I wanted Eric to be a very elemental and mysteriously unavailable shell of a man who you would come to discover over the course of the film in bits and pieces. I felt like there was a dangerous power in that kind of character, someone who keeps everything hidden and is wound very tight and pulsing with this electric anger. It gives you the opportunity to play with a character who is unpredictable, and unpredictable characters can be the most compelling ones.

Eric is contrasted against Rey, who is slow-witted and impressionable. There are so many problematic depictions of intellectually challenged characters in cinema – how did you navigate that?

In some ways I let the nature of that character's relationship with Eric inform what he needed to be. One of the things I loved about Rob's audition was that it was clear to me that he had read the script in a way that suggested he'd been thinking about the ways he needed to interact with Guy's character. Rey couldn't just be profoundly intellectually challenged: he needed to have the capacity for speaking a foreign language or to challenge Eric when necessary, or to concoct a plan or have a rich imaginative life.

I remember when I first started talking to Rob about playing the character. We were both aware that there was a very fine line we were treading and so instead of thinking about different forms of mental handicap I asked him to go away and watch a documentary called Bully that was made a few years ago, that's about the ways in which badly bullied children react emotionally to the people around them. Quite often these kids are very bright but they've just had their social skills beaten out of them. They don't know how to be in the world. I always imagined that Rey had grown up in a deprived, rural childhood, probably hadn't gone to school, had never really had to fend for himself, and who has almost as a default setting this compulsion to cling on to more powerful people, such that he doesn't recognise that that's what he's doing with the man who's effectively taken him hostage.

Like the portrayal of Eric, not a lot of information is given as to what has happened to Australia, except for some pieces of production design here and there. How did you decide when and how to suggest what had taken place?

It was definitely a part of the writing process. Knowing that I would be writing a script that would be very lean, it became quite easy to take a step back from it and look at the screenplay as a whole, and identify just on a rhythmic level where certain pieces of the poetry or information about the world needed to be positioned. I never wanted any particular scene to feel too dense with world information – I wanted it to be sparsely dotted throughout. Then I judiciously positioned certain things.

For instance, there are bodies that have been strung up on poles at a particular point in the movie, when Eric and Rey in their very unlikely relationship are now out on the road together, and I wanted to make it very clear that this is an incredibly dangerous world of brutal recrimination. Or later in the movie Rey is in the car singing a song, and that was a little piece of information about the world: there are still radio stations, and that level of infrastructure is still there.
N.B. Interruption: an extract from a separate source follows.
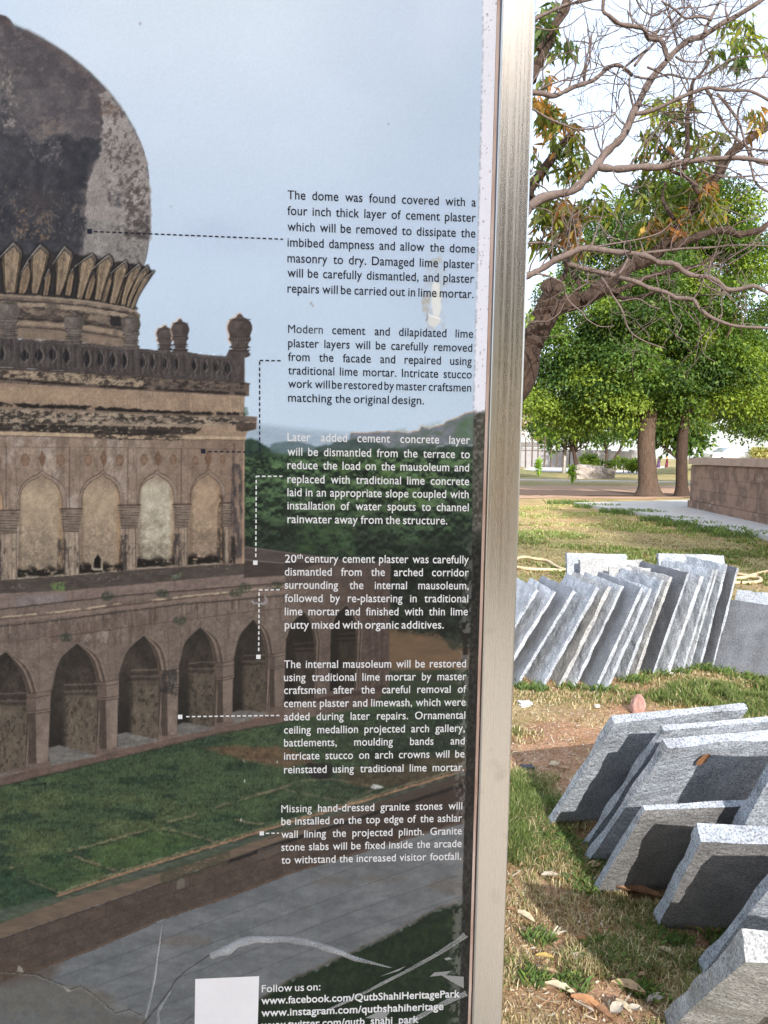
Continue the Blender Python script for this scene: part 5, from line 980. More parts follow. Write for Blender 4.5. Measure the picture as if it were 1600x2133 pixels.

It also functions on a character and emotional level because it's there to remind the audience that Rey is just a kid who in different circumstances would be doing kid stuff.

That also has implications for Eric: in order for him to be dangerous he has to be outside of the social structure, which means a world that has at least a small amount of order.

Yes! That was why I felt it was so crucial that when his car is stolen at the start of the film the gang doesn't kill him. I remember one person asking me once,“Surely they would have shot him?”, and for me it was absolutely imperative that they not do that, because that's not what people do in the world today. That's just a movie thing. It was important to me that the gang would do what I would if I was in their weird, desperate situation. If I didn't have to kill him, I wouldn't kill him. I'd drag him off the road and run away. It was important that that was the case because when Eric starts killing people you know how transgressive his actions are, that he exists outside the civility of the world.

The Rover is out on the 15th August in UK cinemas.